Though we come from diverse cultures and regions, as pastors and shepherds our hearts are united in the desire to seek what is best for the human family and the common good of any society. Indeed, following the example of Pope Francis, our faith ,prompts us to see the world not as a global market but as a universal home.

Last year we urged governments and businesses to support the Paris COP21 initiative addressing issues of climate change and sustainable development. We are. therefore. heartened to see that the PNG Government has recently passed a bill agreeing to implement the strategies of that initiative.

Responsible use of the environment and resources is a duty and task for everyone. The Clean Generation Campaign which we have come to know about here in PNG is an inspiring example of local initiative among the young. Also we have learned of those working to support coastal communities who wish to raise their voice against Seabed Mining. Far from being “anti-development” such communities wish to pursue sustainable development, including family friendly tourism, fisheries and agriculture. What kind of trade agreements permit foreign companies to engage in practices and processes which in their own country are illegal? The sea is a treasure for all and should never become a “playground of exploitation”.

A particular focus of our current gathering is the people of West Papua. They seek what every family and culture seeks: respect of personal and communal dignity, free expression of one’s aspirations, and good neighbourly relations. Political boundaries can never contain or control ethnic relationships and so we urge governments to support the West Papuan people’s desire to participate fully in the Melanesian Spearhead Group (MSG).

Therefore, we wish to support the 2003 joint interfaith declaration ‘Papua Land of Peace’. Blocked participation in MSG is a wound in the side of all Melanesians. For West Papuans, the MSG is a natural place of collaboration and a potential source of deeper regional understanding. In that regard we wish also to acknowledge the assistance of Indonesian authorities in making possible a recent visit of PNG and Solomon Islands bishops to Jayapura in order to meet with their brother bishops in West Papua. Such visits are always for the cause of peace.

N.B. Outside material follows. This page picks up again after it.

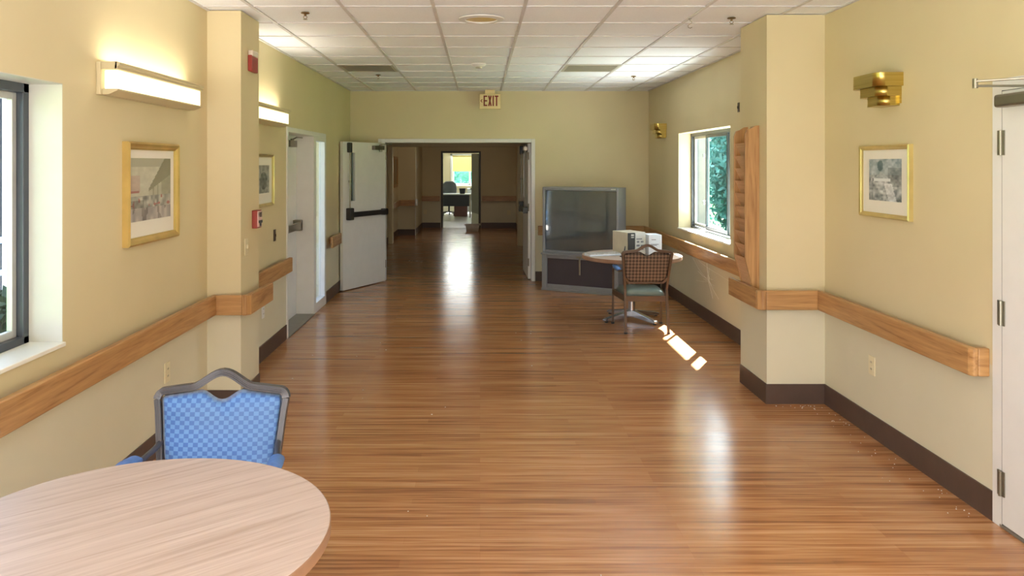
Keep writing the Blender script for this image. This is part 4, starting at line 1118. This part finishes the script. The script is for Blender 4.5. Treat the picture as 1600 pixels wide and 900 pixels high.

Finally, we once again echo the international outcry at what is happening to asylum seekers on Manus Island and Nauru. Callousness can never be the proper response to human tragedy. We applaud PNG’s Supreme Court’s decision that the Manus Island detention centre is unconstitutional and illegal and we trust the Australian and other authorities will act swiftly in implementing a humane plan of rehabilitation for the detainees.